Wilson v. Riggs

Finch, P. J.

Since the engagement was canceled by mutual consent, the principle applies that the ring was given and received upon the condition subsequent that it would be returned if the parties did not wed without the fault of either. It cannot be said that any so-called cancellation by mutual consent had the effect of abrogating the condition Upon which the ring was held.

It would not appear that principles of law which are used in the interpretation of business contracts, where the minds of the parties naturally contemplate all the attributes attached to such a contract, should be applied to a mutual cancellation of an agreement of engagement of marriage. In the ordinary course when an agreement of engagement of marriage is rescinded by mutual consent, this rescission has reference to that agreement alone and cannot be said to comprise an abrogation of the condition attaching to all antenuptial gifts, namely, that if the agreement of engagement is abrogated, all such gifts would be returned.
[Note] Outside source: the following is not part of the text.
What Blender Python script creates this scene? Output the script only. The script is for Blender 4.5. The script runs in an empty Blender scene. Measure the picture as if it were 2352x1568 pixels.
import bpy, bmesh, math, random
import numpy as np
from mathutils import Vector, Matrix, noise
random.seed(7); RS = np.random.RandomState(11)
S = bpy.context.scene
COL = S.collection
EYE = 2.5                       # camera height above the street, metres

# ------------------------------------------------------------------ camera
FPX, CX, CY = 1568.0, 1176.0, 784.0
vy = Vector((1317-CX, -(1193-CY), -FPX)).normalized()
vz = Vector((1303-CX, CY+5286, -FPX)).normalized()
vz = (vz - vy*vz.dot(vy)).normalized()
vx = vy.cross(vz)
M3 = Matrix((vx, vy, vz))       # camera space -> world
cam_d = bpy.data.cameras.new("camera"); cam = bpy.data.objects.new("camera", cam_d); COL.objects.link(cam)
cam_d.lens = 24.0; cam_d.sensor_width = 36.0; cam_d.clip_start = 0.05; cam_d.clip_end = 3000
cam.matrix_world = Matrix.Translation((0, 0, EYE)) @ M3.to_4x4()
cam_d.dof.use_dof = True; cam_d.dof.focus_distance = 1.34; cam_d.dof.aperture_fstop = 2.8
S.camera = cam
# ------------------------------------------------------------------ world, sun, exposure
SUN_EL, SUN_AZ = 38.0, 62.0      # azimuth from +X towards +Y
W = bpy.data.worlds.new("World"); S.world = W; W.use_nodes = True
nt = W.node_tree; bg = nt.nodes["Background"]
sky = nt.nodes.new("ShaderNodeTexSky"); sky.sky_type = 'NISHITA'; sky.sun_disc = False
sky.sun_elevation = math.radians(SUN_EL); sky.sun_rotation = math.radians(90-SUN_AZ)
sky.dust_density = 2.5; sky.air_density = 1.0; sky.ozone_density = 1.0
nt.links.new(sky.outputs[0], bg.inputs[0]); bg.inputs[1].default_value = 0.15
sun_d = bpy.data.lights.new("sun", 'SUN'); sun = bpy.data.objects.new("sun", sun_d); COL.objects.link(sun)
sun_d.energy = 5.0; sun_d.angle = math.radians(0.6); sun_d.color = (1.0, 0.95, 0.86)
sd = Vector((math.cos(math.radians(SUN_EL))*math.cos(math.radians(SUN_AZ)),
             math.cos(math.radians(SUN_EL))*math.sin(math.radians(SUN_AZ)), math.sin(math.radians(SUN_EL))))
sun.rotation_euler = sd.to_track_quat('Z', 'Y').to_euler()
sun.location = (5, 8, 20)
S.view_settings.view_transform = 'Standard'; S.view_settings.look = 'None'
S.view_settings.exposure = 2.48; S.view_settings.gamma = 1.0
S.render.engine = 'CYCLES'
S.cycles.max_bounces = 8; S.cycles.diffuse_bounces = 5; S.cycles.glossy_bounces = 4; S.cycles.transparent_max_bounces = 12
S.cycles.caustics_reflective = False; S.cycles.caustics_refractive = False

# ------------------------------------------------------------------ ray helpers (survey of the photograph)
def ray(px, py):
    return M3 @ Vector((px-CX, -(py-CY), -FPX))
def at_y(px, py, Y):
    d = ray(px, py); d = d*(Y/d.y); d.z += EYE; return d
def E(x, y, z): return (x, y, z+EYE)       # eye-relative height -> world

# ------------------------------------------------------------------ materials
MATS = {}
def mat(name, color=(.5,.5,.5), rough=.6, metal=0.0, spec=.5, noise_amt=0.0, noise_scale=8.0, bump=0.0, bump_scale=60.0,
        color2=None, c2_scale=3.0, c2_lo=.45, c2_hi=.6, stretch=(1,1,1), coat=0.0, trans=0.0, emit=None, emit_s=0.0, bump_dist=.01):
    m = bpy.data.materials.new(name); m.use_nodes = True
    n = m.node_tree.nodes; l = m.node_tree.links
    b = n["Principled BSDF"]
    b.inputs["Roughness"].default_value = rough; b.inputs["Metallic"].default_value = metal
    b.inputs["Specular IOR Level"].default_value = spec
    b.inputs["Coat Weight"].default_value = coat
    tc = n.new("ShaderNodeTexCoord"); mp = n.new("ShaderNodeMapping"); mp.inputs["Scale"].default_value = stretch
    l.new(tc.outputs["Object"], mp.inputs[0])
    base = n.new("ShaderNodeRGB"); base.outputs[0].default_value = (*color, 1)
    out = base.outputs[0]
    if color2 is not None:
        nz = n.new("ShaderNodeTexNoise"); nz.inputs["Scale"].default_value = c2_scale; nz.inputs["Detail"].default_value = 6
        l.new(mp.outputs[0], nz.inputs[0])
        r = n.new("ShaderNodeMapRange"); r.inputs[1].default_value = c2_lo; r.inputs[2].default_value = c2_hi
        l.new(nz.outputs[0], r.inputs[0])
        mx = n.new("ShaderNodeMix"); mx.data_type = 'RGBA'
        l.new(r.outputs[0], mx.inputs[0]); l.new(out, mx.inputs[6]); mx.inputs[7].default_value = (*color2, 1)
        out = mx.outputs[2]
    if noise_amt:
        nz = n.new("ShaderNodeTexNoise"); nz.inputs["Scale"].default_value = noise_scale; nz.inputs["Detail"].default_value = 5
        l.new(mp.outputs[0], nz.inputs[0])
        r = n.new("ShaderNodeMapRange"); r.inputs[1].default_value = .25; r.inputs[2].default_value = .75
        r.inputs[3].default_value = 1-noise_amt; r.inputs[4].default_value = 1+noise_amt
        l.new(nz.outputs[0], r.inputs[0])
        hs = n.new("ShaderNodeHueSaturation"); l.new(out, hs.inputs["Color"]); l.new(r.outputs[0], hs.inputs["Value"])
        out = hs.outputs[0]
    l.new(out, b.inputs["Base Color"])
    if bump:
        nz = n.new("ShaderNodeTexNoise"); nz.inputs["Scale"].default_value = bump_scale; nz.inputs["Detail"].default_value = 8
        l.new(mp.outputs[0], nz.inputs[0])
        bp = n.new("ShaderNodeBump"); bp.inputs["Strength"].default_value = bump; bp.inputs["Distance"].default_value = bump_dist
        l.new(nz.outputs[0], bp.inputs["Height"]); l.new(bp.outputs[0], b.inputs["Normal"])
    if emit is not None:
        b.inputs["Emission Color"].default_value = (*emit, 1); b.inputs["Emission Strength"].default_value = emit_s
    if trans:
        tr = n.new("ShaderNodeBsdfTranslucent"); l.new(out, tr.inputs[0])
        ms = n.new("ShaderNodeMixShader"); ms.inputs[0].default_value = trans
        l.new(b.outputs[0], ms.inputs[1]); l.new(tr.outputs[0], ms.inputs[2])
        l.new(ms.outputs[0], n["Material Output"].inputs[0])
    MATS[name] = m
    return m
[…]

In such a contract the intention of the parties is primarily concerned with the rescission of the contract of engagement, leaving the status of the gifts exchanged during the period of the engagement to stand on their own base, with the conditions intact which attached to them at the time they were given.

It follows that the order appealed from should be affirmed, with twenty dollars costs and disbursements.

Townley, J., concurs; Untermyer, J., concurs in result; Glennon and Merrell, JJ., dissent.

Order affirmed, with twenty dollars costs and disbursements.